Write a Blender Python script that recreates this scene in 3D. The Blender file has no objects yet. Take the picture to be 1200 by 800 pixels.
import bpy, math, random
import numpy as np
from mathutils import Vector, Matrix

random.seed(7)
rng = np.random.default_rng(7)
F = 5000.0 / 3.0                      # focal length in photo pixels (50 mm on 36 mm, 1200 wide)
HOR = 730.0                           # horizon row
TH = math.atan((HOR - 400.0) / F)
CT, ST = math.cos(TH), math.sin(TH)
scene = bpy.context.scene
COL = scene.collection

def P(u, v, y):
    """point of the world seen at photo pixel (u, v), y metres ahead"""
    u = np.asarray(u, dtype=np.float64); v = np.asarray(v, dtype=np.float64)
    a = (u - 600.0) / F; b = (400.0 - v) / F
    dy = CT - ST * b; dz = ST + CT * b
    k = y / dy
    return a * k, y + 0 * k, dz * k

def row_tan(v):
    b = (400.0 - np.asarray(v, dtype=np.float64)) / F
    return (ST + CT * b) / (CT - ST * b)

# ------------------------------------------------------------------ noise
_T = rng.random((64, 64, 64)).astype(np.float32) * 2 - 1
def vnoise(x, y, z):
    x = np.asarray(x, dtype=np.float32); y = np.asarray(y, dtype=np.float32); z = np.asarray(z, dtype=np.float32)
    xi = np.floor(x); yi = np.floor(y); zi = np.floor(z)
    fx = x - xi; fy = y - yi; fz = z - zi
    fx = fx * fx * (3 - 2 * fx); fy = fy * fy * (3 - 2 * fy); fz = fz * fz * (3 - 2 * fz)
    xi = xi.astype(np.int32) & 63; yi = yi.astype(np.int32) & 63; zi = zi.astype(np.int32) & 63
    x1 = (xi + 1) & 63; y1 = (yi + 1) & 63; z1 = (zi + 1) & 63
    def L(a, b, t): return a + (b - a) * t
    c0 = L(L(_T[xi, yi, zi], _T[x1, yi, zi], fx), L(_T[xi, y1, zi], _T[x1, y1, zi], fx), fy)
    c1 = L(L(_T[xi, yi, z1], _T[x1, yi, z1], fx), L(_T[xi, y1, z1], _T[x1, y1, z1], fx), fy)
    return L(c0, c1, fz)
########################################
THE TASK:
Print the material above verbatim, first line through the line containing "COL = scene.collection", both included.

FINAL RESULT:
Write a Blender Python script that recreates this scene in 3D. The Blender file has no objects yet. Take the picture to be 1200 by 800 pixels.
import bpy, math, random
import numpy as np
from mathutils import Vector, Matrix

random.seed(7)
rng = np.random.default_rng(7)
F = 5000.0 / 3.0                      # focal length in photo pixels (50 mm on 36 mm, 1200 wide)
HOR = 730.0                           # horizon row
TH = math.atan((HOR - 400.0) / F)
CT, ST = math.cos(TH), math.sin(TH)
scene = bpy.context.scene
COL = scene.collection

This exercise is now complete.